Tout bon citoyen reconnaît que mourir pour sa patrie est un acte au-dessus de tous les honneurs, ce qu’exprime plus éloquemment le poète français Victor Hugo quand il écrit : « O morts pour mon pays, je suis votre envieux ! » Mais au-delà de l’honneur rendu aux Martyrs, je ne puis m’empêcher de me poser la question « Qu’est- ce-qu’une gerbe de fleurs représente pour moi ? » La réponse ne tarde pas, pour moi Africain une gerbe de fleurs ne représente absolument rien, la fleur n’existe pas dans mon univers. Je peux tout au moins admirer une résidence fleurie, mais il ne me viendra jamais à l’esprit l’intention d’offrir ou le besoin de recevoir des fleurs, cela n’est que pratique de blanc. Quant au devoir d’honorer ses morts, chaque peuple ne devrait l’accomplir qu’à travers ses us et coutumes. Pour nous Africains les morts ne sont pas morts, ils continuent de vivre avec nous, nous partageons notre quotidien avec eux en pensée, en nourriture et boisson, nous les implorons dans toutes nos difficultés et nous les remercions pour tous nos bonheurs.

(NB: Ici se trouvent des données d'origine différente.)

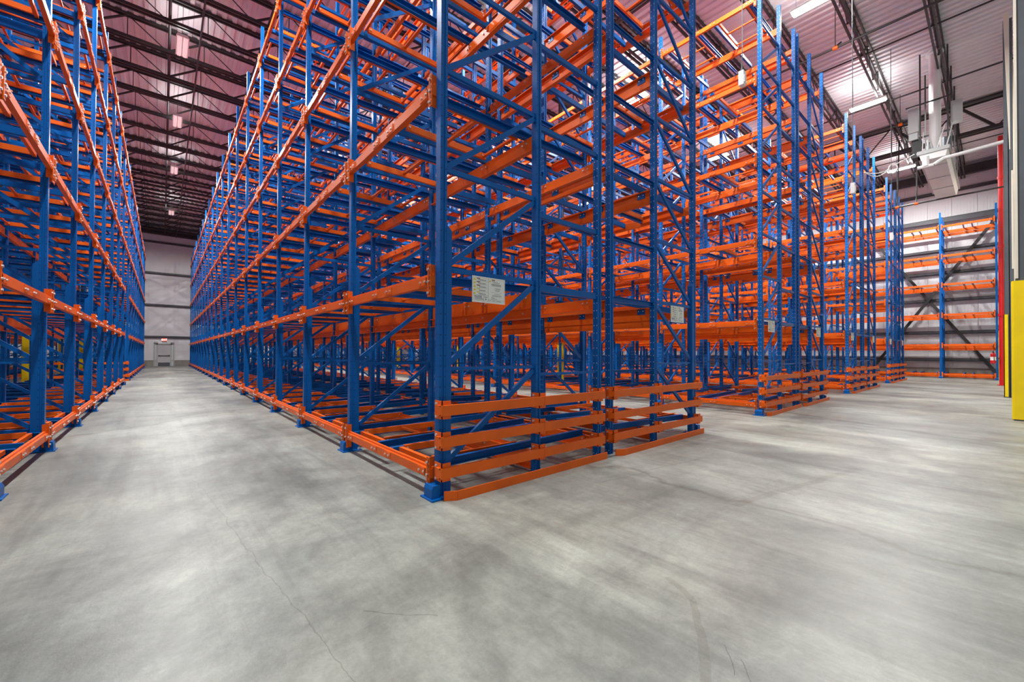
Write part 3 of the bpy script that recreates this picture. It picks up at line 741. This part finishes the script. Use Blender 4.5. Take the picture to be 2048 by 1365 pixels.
m = MB(); m.box((.6, -.75, 1.45), (.95, -.45, 2.25)); obj('control_cabinet', m, LGREY, t)
m = MB(); m.box((.3, .35, .3), (.75, .62, 1.0)); obj('fan_housing', m, BLACK, t)
for a, b in ((.9, -.3), (1.3, .15)):
    m = MB(); m.cyl((a, b, .3), (a, b, 1.0), .15, 10); obj('fan_motor', m, GREYP, t)
m = MB(); m.bar((.1, .3, .36), (.45, .3, 1.3), .03); m.bar((.1, -.1, .36), (.5, -.3, 1.4), .03); m.bar((.1, -.35, .36), (.7, -.5, 1.5), .03); m.cyl((.1, .15, .3), (.1, .15, .8), .035, 8); m.cyl((.15, -.2, .3), (.15, -.2, .8), .035, 8); obj('conduit', m, WHITE, t)
m = MB()
for a in (.35, 2.2, 4.2, 6.0):
    for q in (-.38, .38): m.bar((a, q, .3), (a, q, 4.4), .045)
m.bar((.35, -.5, 2.4), (.35, .8, 2.4), .05); m.bar((.7, -.5, 1.2), (.7, .8, 1.2), .05); obj('hanger_frame', m, DARK, t)
t = thing('drain_pipe', 'white drain pipe running from the air unit to the right wall', 'pipe', (20.215, -1.85, 8.75))
m = MB(); pts = [(0, .35, -.12), (.0, -.10, -.12), (.05, -.35, .04), (.25, -2.0, .18)]
for p, q in zip(pts, pts[1:]): m.cyl(p, q, .062, 10)
m.cyl((0, .12, -.12), (0, .12, .24), .10, 10); m.cyl((0, .12, .2), (.383, .12, .29), .06, 10); obj('pipe_run', m, WHITE, t)
# loose white cable loop
t = thing('cable_loop', 'loose coil of white cable left of the air unit', 'cable', (20.3, -.78, 8.9))
m = MB(); pr = None
for k in range(25):
    a = k / 24 * 4 * math.pi; q = (k * .004, math.cos(a) * .14, math.sin(a) * .18)
    if pr: m.cyl(pr, q, .018, 6)
    pr = q
for sag in (.10, .22):
    pr = (0, .1, 0)
    for k in range(1, 11):
        q = (-.14 * k, .1 + k * .055, -sag * math.sin(k / 10 * math.pi) - k * .035); m.cyl(pr, q, .016, 6); pr = q
m.cyl((0, 0, .1), (.3, -.6, .45), .016, 6); obj('cable_run', m, WHITE, t)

Alors pourquoi ne donnons-nous pas une âme africaine à nos Etats modernes ? Pourquoi près de soixante ans d’indépendance nous continuons à imiter les blancs dans bien des domaines comme dans le protocole d’Etat, l’habillement, la nourriture, l’habitat, etc. Nous vivons un véritable drame de complexe d’infériorité, de dépersonnalisation de nous-mêmes, toutes attitudes maintes fois
dénoncées par des penseurs africains ou occidentaux. Il n’y a même plus de honte à rivaliser de zèle dans ce mimétisme culturel qui prend les allures de la meilleure réussite aux yeux de tous, des intellectuels aux analphabètes. Et pourtant, pour nous limiter qu’à l’exemple du rituel des morts, rien ne nous empêche de le célébrer à la manière de nos ancêtres : déposer quelques noix de cola, une
poignée de mets, une calebasse d’eau fraîche, et clamer un hommage avec en sourdine une percussion d’instruments traditionnels. Le monde entier attend de nous d’apporter la touche africaine à la culture universelle. Ce n’est sûrement pas en singeant les blancs que nous le ferrons, mais en restant nous-mêmes.